SET PROBLEM =
Print out each record below, unaltered and complete, without its images.

STORED DATA =
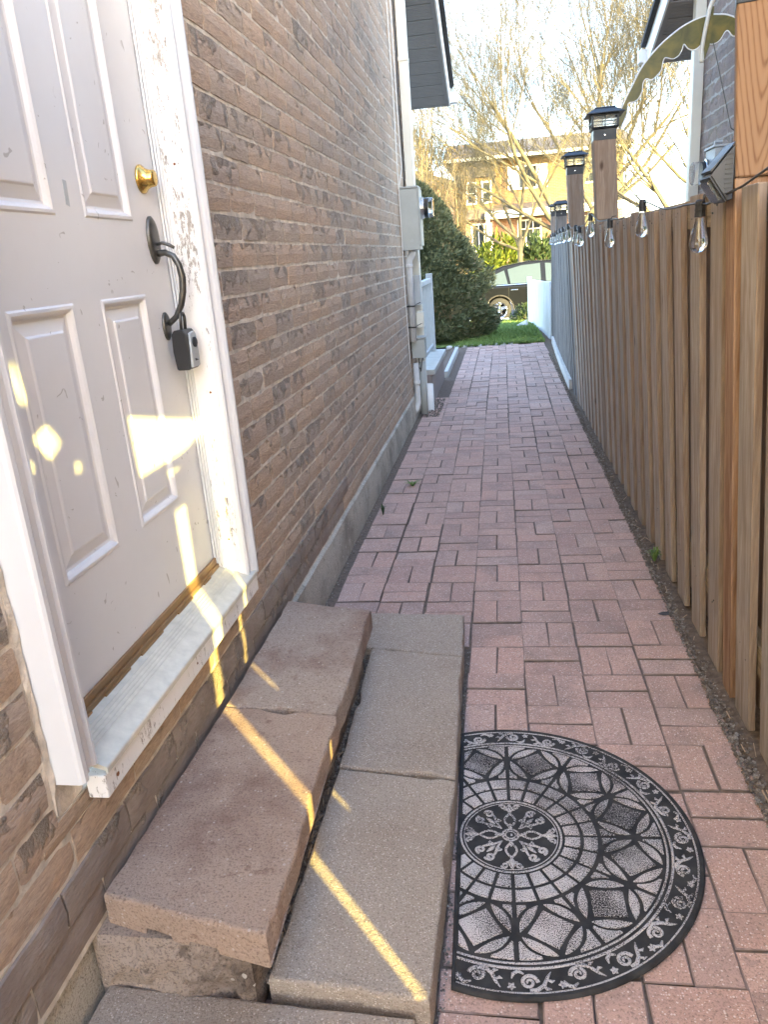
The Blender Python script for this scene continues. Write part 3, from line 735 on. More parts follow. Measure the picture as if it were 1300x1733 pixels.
m = MB(); rake_board(m, -.524, -.508, -.3, SL+.01, -.006, .20); m.build('fascia', M['white'], house, bevel=.002)
m = MB(); rake_board(m, -1.6, -.475, -.3, SL+.02, .202, .235)
for q in range(16): rake_board(m, -.4745, -.462, -.3+q*.15, -.3+q*.15+.145, .198, .238+.004*(q % 2))
m.build('porch_roof', M['shingle'], house)
m = MB(); m.box(-1.6, -.43, YL+.03, YL+.13, ZL+.03, ZL+.14); m.build('gutter', M['white'], house, bevel=.012)
# the grey porch and its white railing
m = MB(); m.box(-3.2, -.715, 7.66, 9.30, -.1, .292); m.build('porch_skirt', M['porchwall'], house)
for k in range(5):
    m = MB(); m.box(-.714, -.704, 7.68+k*.325, 7.995+k*.325, -.02, .288); m.build('skirt_board', M['porchwall'], house, bevel=.003)
m = MB(); m.box(-3.2, -.672, 7.655, 9.345, .2925, .345); m.build('porch_floor', M['porchtop'], house, bevel=.006)
rl = MB(); rl.box(-.84, -.79, 7.95, 9.15, 1.12, 1.17); rl.box(-.835, -.795, 7.95, 9.15, .40, .44); rl.box(-.85, -.78, 9.15, 9.22, .346, 1.22)
rl = rl.build('porch_railing', M['greybox'], house, bevel=.004)
for k in range(7):
    m = MB(); m.box(-.825, -.805, 8.0+k*.165, 8.020+k*.165, .4405, 1.1195); m.build('baluster', M['greybox'], rl)
m = MB(); m.box(-.715, -.665, 9.4, 11.9, -.06, .07); m.build('bed_edging', M['kerbcon'], house, bevel=.01)
# ------------------------------------------------------------------ house on the right
nh = empty('neighbour_house', (1.5, 4, 0), 'grey purple brick house with grey soffit and pale downspout behind the wooden fence', 'house')
m = MB(); m.box(1.503, 1.8, -.55, 6.70, -.1, 4.7); m.box(1.8, 9, -.55, -.35, -.1, 4.7); m.box(1.8, 9, 6.5, 6.70, -.1, 4.7)
nwall = m.build('wall', M['mortar_n'], nh)
nsp = courses(2.0, 6.705, .2, 4.8, .1, .05, None, .262, .0985)
nm = [(a, b, z) for a, b, z in nsp]
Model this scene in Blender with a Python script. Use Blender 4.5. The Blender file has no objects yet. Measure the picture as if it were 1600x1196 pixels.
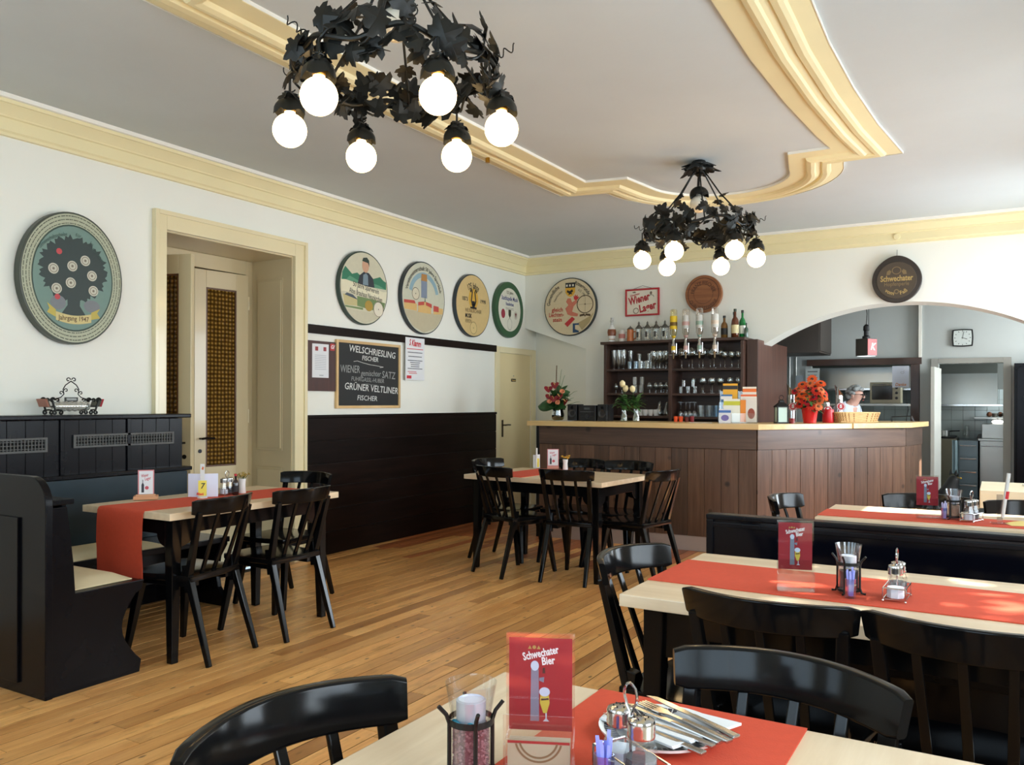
import bpy, bmesh, math, random
from mathutils import Vector, Matrix, Euler
random.seed(7)
PI = math.pi
SC = bpy.context.scene
COL = SC.collection
# ------------------------------------------------------------------ camera
CAMX, CAMY, CAMZ = 5.0592, -8.9382, 1.33
cam_d = bpy.data.cameras.new('camera'); cam = bpy.data.objects.new('camera', cam_d); COL.objects.link(cam)
cam.location = (CAMX, CAMY, CAMZ)
cam_d.sensor_fit = 'HORIZONTAL'; cam_d.sensor_width = 36.0
cam_d.lens = 36.0 * 1303.64 / 1600.0
cam_d.shift_y = 30.67 / 1600.0
cam_d.clip_start = 0.02
_yaw, _roll = 0.530206, 0.0029
cam.rotation_euler = (Matrix.Rotation(_yaw, 4, 'Z') @ Matrix.Rotation(PI/2, 4, 'X') @ Matrix.Rotation(_roll, 4, 'Z')).to_euler()
SC.camera = cam
# ------------------------------------------------------------------ view
SC.view_settings.view_transform = 'Standard'
SC.view_settings.look = 'None'
SC.view_settings.gamma = 1.0
SC.view_settings.use_curve_mapping = False
SC.view_settings.exposure = 0.05
SC.cycles.max_bounces = 7; SC.cycles.diffuse_bounces = 4; SC.cycles.glossy_bounces = 3; SC.cycles.transmission_bounces = 4
SC.cycles.transparent_max_bounces = 14; SC.cycles.caustics_reflective = False; SC.cycles.caustics_refractive = False; SC.cycles.sample_clamp_indirect = 6.0
# ------------------------------------------------------------------ sky, sun, window daylight
W = bpy.data.worlds.new('sky'); SC.world = W; W.use_nodes = True
_bg = W.node_tree.nodes['Background']
_bg.inputs['Color'].default_value = (0.62, 0.80, 1.0, 1); _bg.inputs['Strength'].default_value = 1.2
RX, FY, CZ = 6.15, -9.4, 3.10          # right wall, front wall, ceiling
def sun(energy, az, el):
    d = bpy.data.lights.new('sun', 'SUN'); d.energy = energy; d.angle = 0.009; d.color = (1, .95, .86)
    o = bpy.data.objects.new('sun', d); COL.objects.link(o)
    v = Vector((math.cos(el)*math.cos(az), math.cos(el)*math.sin(az), math.sin(el)))   # towards the sun
    o.rotation_euler = v.to_track_quat('Z', 'Y').to_euler(); o.location = (9, -6, 5)
sun(34.0, math.radians(14), math.radians(38))
# windows: (wall, centre along the wall, width, sill, head)
WIN_R = [(-0.95, 1.0, .95, 2.45), (-3.35, 1.1, .95, 2.45), (-5.75, 1.1, .95, 2.45), (-8.0, 1.1, .95, 2.45)]
WIN_F = [(1.3, 1.2, .95, 2.5), (3.3, 1.2, .95, 2.5), (5.1, 1.1, .95, 2.5)]
def daylight(loc, rot, w, h, power, col=(.80, .91, 1.0)):
    d = bpy.data.lights.new('daylight', 'AREA'); d.shape = 'RECTANGLE'; d.size = w; d.size_y = h; d.energy = power; d.color = col; d.spread = math.radians(150)
    o = bpy.data.objects.new('daylight', d); COL.objects.link(o); o.location = loc; o.rotation_euler = rot
PW_R, PW_F = 40.0, 17.0
for k, (c, w, z0, z1) in enumerate(WIN_R):
    daylight((RX + .13, c, (z0+z1)/2), (0, PI/2, 0), z1-z0, w, PW_R*(1.7 if k == 0 else 1.0))
daylight((6.22, 1.22, 1.75), (0, PI/2, 0), 1.3, .95, 42.0, (.94, .98, 1.0))          # added light brightening the nook behind the arch
for (c, w, z0, z1) in WIN_F:
    daylight((c, FY - .13, (z0+z1)/2), (PI/2, 0, 0), w, z1-z0, PW_F, (.66, .85, 1.0))
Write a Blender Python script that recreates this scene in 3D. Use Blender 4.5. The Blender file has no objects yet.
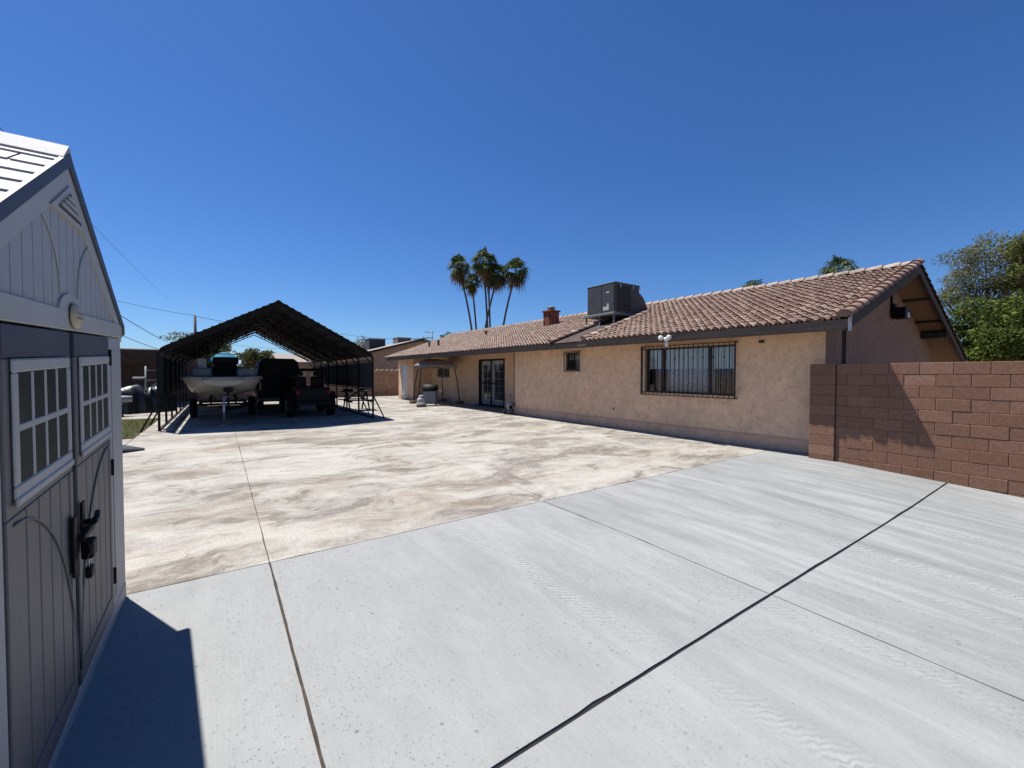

EXERCISE ANSWER =
The Blender Python script for this scene continues. Write part 3, from line 735 on. More parts follow. Measure the picture as if it were 1300x1733 pixels.
m = MB(); rake_board(m, -.524, -.508, -.3, SL+.01, -.006, .20); m.build('fascia', M['white'], house, bevel=.002)
m = MB(); rake_board(m, -1.6, -.475, -.3, SL+.02, .202, .235)
for q in range(16): rake_board(m, -.4745, -.462, -.3+q*.15, -.3+q*.15+.145, .198, .238+.004*(q % 2))
m.build('porch_roof', M['shingle'], house)
m = MB(); m.box(-1.6, -.43, YL+.03, YL+.13, ZL+.03, ZL+.14); m.build('gutter', M['white'], house, bevel=.012)
# the grey porch and its white railing
m = MB(); m.box(-3.2, -.715, 7.66, 9.30, -.1, .292); m.build('porch_skirt', M['porchwall'], house)
for k in range(5):
    m = MB(); m.box(-.714, -.704, 7.68+k*.325, 7.995+k*.325, -.02, .288); m.build('skirt_board', M['porchwall'], house, bevel=.003)
m = MB(); m.box(-3.2, -.672, 7.655, 9.345, .2925, .345); m.build('porch_floor', M['porchtop'], house, bevel=.006)
rl = MB(); rl.box(-.84, -.79, 7.95, 9.15, 1.12, 1.17); rl.box(-.835, -.795, 7.95, 9.15, .40, .44); rl.box(-.85, -.78, 9.15, 9.22, .346, 1.22)
rl = rl.build('porch_railing', M['greybox'], house, bevel=.004)
for k in range(7):
    m = MB(); m.box(-.825, -.805, 8.0+k*.165, 8.020+k*.165, .4405, 1.1195); m.build('baluster', M['greybox'], rl)
m = MB(); m.box(-.715, -.665, 9.4, 11.9, -.06, .07); m.build('bed_edging', M['kerbcon'], house, bevel=.01)
# ------------------------------------------------------------------ house on the right
nh = empty('neighbour_house', (1.5, 4, 0), 'grey purple brick house with grey soffit and pale downspout behind the wooden fence', 'house')
m = MB(); m.box(1.503, 1.8, -.55, 6.70, -.1, 4.7); m.box(1.8, 9, -.55, -.35, -.1, 4.7); m.box(1.8, 9, 6.5, 6.70, -.1, 4.7)
nwall = m.build('wall', M['mortar_n'], nh)
nsp = courses(2.0, 6.705, .2, 4.8, .1, .05, None, .262, .0985)
nm = [(a, b, z) for a, b, z in nsp]
Model this scene in Blender with a Python script. Use Blender 4.5. The Blender file has no objects yet. Measure the picture as if it were 1600x1196 pixels.
import bpy, bmesh, math, random
from mathutils import Vector, Matrix, Euler
random.seed(7)
PI = math.pi
SC = bpy.context.scene
COL = SC.collection
# ------------------------------------------------------------------ camera
CAMX, CAMY, CAMZ = 5.0592, -8.9382, 1.33
cam_d = bpy.data.cameras.new('camera'); cam = bpy.data.objects.new('camera', cam_d); COL.objects.link(cam)
cam.location = (CAMX, CAMY, CAMZ)
cam_d.sensor_fit = 'HORIZONTAL'; cam_d.sensor_width = 36.0
cam_d.lens = 36.0 * 1303.64 / 1600.0
cam_d.shift_y = 30.67 / 1600.0
cam_d.clip_start = 0.02
_yaw, _roll = 0.530206, 0.0029
cam.rotation_euler = (Matrix.Rotation(_yaw, 4, 'Z') @ Matrix.Rotation(PI/2, 4, 'X') @ Matrix.Rotation(_roll, 4, 'Z')).to_euler()
SC.camera = cam
# ------------------------------------------------------------------ view
SC.view_settings.view_transform = 'Standard'
SC.view_settings.look = 'None'
SC.view_settings.gamma = 1.0
SC.view_settings.use_curve_mapping = False
SC.view_settings.exposure = 0.05
SC.cycles.max_bounces = 7; SC.cycles.diffuse_bounces = 4; SC.cycles.glossy_bounces = 3; SC.cycles.transmission_bounces = 4
SC.cycles.transparent_max_bounces = 14; SC.cycles.caustics_reflective = False; SC.cycles.caustics_refractive = False; SC.cycles.sample_clamp_indirect = 6.0
# ------------------------------------------------------------------ sky, sun, window daylight
W = bpy.data.worlds.new('sky'); SC.world = W; W.use_nodes = True
_bg = W.node_tree.nodes['Background']
_bg.inputs['Color'].default_value = (0.62, 0.80, 1.0, 1); _bg.inputs['Strength'].default_value = 1.2
RX, FY, CZ = 6.15, -9.4, 3.10          # right wall, front wall, ceiling
def sun(energy, az, el):
    d = bpy.data.lights.new('sun', 'SUN'); d.energy = energy; d.angle = 0.009; d.color = (1, .95, .86)
    o = bpy.data.objects.new('sun', d); COL.objects.link(o)
    v = Vector((math.cos(el)*math.cos(az), math.cos(el)*math.sin(az), math.sin(el)))   # towards the sun
    o.rotation_euler = v.to_track_quat('Z', 'Y').to_euler(); o.location = (9, -6, 5)
sun(34.0, math.radians(14), math.radians(38))
# windows: (wall, centre along the wall, width, sill, head)
WIN_R = [(-0.95, 1.0, .95, 2.45), (-3.35, 1.1, .95, 2.45), (-5.75, 1.1, .95, 2.45), (-8.0, 1.1, .95, 2.45)]
WIN_F = [(1.3, 1.2, .95, 2.5), (3.3, 1.2, .95, 2.5), (5.1, 1.1, .95, 2.5)]
def daylight(loc, rot, w, h, power, col=(.80, .91, 1.0)):
    d = bpy.data.lights.new('daylight', 'AREA'); d.shape = 'RECTANGLE'; d.size = w; d.size_y = h; d.energy = power; d.color = col; d.spread = math.radians(150)
    o = bpy.data.objects.new('daylight', d); COL.objects.link(o); o.location = loc; o.rotation_euler = rot
PW_R, PW_F = 40.0, 17.0
for k, (c, w, z0, z1) in enumerate(WIN_R):
    daylight((RX + .13, c, (z0+z1)/2), (0, PI/2, 0), z1-z0, w, PW_R*(1.7 if k == 0 else 1.0))
daylight((6.22, 1.22, 1.75), (0, PI/2, 0), 1.3, .95, 42.0, (.94, .98, 1.0))          # added light brightening the nook behind the arch
for (c, w, z0, z1) in WIN_F:
    daylight((c, FY - .13, (z0+z1)/2), (PI/2, 0, 0), w, z1-z0, PW_F, (.66, .85, 1.0))
Write a Blender Python script that recreates this scene in 3D. Use Blender 4.5. The Blender file has no objects yet.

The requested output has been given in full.